99.9% of the instructions came from Lucy's Corsetry videos. She has fantastic explanations of putting everything together, inserting the busk and waist tape, grommets, bones, everything. I have learned some wonderful lessons from her videos.

I had planned to do an instructional entry on how I put this together, but I don't feel that I am comfortable enough or familiar enough with the process to properly explain anything that I did. But, here are some photos and brief descriptions of my personal journey building my first real corset.


Here are my pattern pieces. I have labelled them with their number (1 is the front panel, 6 is the back panel). These are the stitch line pieces.


I have two versions of each piece. The blue ones include my seam allowance. This allows me to trace everything out as close as possible to reduce waste. I traced these out first, and then placed the stitch line pieces inside and traced them.



My pieces are all nice and snug. I kept the waist line perpendicular to the stripes on each piece so that my pin stripes will be nicely vertical on the finished corset, and not at funny angles. My pieces also alternate direction to reduce twisting. I did the same with all my layers. Because the pattern on this fabric doesn't have an "up and down", I can do this with the fashion layer too. Obviously, if your fashion layer has an image with a definite "up and down", you can't do this with that layer! But doing so with the interior layers will still prevent twisting in the finished corset.
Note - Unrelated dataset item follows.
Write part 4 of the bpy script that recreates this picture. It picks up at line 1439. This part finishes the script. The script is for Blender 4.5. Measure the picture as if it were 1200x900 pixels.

Here is my pinstripe. I tried really hard to make sure that my pieces were straight with the stripes. I did tidy this up, as I noticed that my front edge on this piece was a little off. My chalk made a huge mess all over my table... white dust everywhere. I used the chalk on the fashion layer so it will disappear like a ninja... without a trace (that one is for you, Char!). White pencil crayon was used on the coutil layer, because that is going to be hidden by the lining, and I don't want to lose my lines after I have manhandled the fabric.



A bunch of the pieces pinned. I carefully pinned exactly on the line, matching the waist line and stitch lines on both layers.



I labelled every piece. How ever you label it, as long as it makes sense to you the next day, next week, or whenever you come back to it next, have at 'er. For me, an arrow pointing to the top, and two numbers worked well.

The first number is where the piece fits in sequence. I have 6 pieces per side, with 1 being at the front, 6 being at the back. The second number indicates if the piece is on the left or right side. I didn't want to fuss with "is right when I am wearing it or looking at it?" or any other ambiguity, I decided that one side would be "1" and the other side "2". So, my pieces are all numbered 1-1, 2-1, 3-1, etc for one side, and 1-2, 2-2, 3-2, etc for the other side. My lining pieces will be marked the same way, but with and "L" added so I know that those are lining pieces. That is important for the front and back panels, as they will have the same pinstripe fabric as the outer layer and I don't want to confuse the two. This method worked well for me. Find what ever works for you. But do label them. If you remember one thing, let it be that. Label your pieces so you know what side and what sequence and what direction. I have sewn pieces in upside down or in the wrong order before. It was awful.